The United Kingdoms was the second strongest outbound market in Europe for Vietnam with a total of 71,000 arrivals in 2004 and 81,000 in 2005, a year on year rise of 14%. The number of UK travellers to Vietnam increased by an average by 6% a year between 2000 and 2004; thus the market share appears likely to rise.

The recent evolution of Spanish tourism to Vietnam has been quite impressive, even though absolute numbers still remain low in comparison with other European nationalities. More than 18,600 Spanish people visited Vietnam in 2005 compared with over 5,500 arrivals in 2000.

Image of Vietnam

Although the number of tourists from the three countries to Vietnam has risen year after year, the image of Vietnam in these markets has not been well promoted. UK, German and Spanish newspapers do not feature Vietnam very often in their travel sections.

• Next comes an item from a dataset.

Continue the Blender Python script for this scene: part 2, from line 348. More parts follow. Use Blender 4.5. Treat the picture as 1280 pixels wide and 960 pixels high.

Vietnam does not enjoy a strong image as a potential holiday destination among UK people. The first images coming to their mind tend to be ones associated with the Vietnam War, said Oliver Bennett, tourism consultant from the UK.

Few UK travellers know what Vietnam has to offer. Moreover, Vietnam is not featured very often in UK newspapers. A detailed search of the UK national press revealed an average for each newspaper four articles giving travel information about Vietnam in 2005, he added.

Vietnam is not yet a well-known destination for Spanish tourists. Even today, the country is mostly associated with the memories of the American War, especially among the baby boomers born between 1940 and 1960, said Mr Julia Aramberri, tourism professor from Spain.

He said that few people are aware of the changes Vietnam has undergone since the early 1980s. Among those who know better, three main groups of travellers can be named. The first and perhaps biggest is that of the baby boomers trying to rejuvenate by visiting the country of their youthful sympathies. The second includes special interest travellers who look for specific products (scuba diving, biking, trekking). Backpackers in search of pristine environments and peaceful surroundings (Sa Pa, Phu Quoc, Nha Trang) are the third. “However, all of those groups are really small in numbers,” said Mr Aramberri.

Many Germans know Vietnam through the images of the Vietnam War, President Ho Chi Minh (who was very much admired by what in Germany was called the “68 Generation”, Saigon, and books and stories by Graham Greene and Marguerite Duras, said Ulrike Beinlich, German marketing and public relations consultant.

She said many German individuals who have not yet travelled to Vietnam imagine it to be something like Thailand in the past: unspoilt beaches, a great natural environment, a country without mass tourism.

Lack of marketing

To raise efficiency of attracting tourists from Europe, Vietnamese travel companies should raise its professionalism in its activities and organisation and have a long-term consultancy and marketing, said Jozef W.M Van Doorn, co-director of the Vietnam human resources development in tourism project.

“It is ‘like a fish out of water’ for many travel firms of Vietnam to have access to information of the European market. They lack a professional contingent of marketing executives and have not yet established solid partnership with big travel companies in Europe,” said Nguyen Anh Tuan from the Travel Department of the Vietnam National Administration of Tourism.

Spanish media, whether newspapers or magazines, printed or audiovisual, general or specializing in travel, devote very little attention to Vietnam. “The travel sections of the main dailies (El Pais, El Mundo, ABC, La Van-guardia) and travel magazines only devoted a trickle of notices and articles to Vietnam in 2005 and 2006,” said Mr Aramberri.

He said that this lack of attention on the Spanish side is matched by its Vietnamese counterpart. Promotional materials produced by the Vietnam National Administration of Tourism still rely mainly on printed media that are often obsolete.

“Fortunately, the country itself seems attractive enough to have increased its market volume in Spain six times since 1999, but absolute numbers of Spanish arrivals in Vietnam are still far below their potential,” he added.

“Better press coverage and proactive tourism information campaign in the UK market should change the image perceived by UK people leading to a further increase in the number of UK number of tourist arrivals in Vietnam,” suggested Bennett.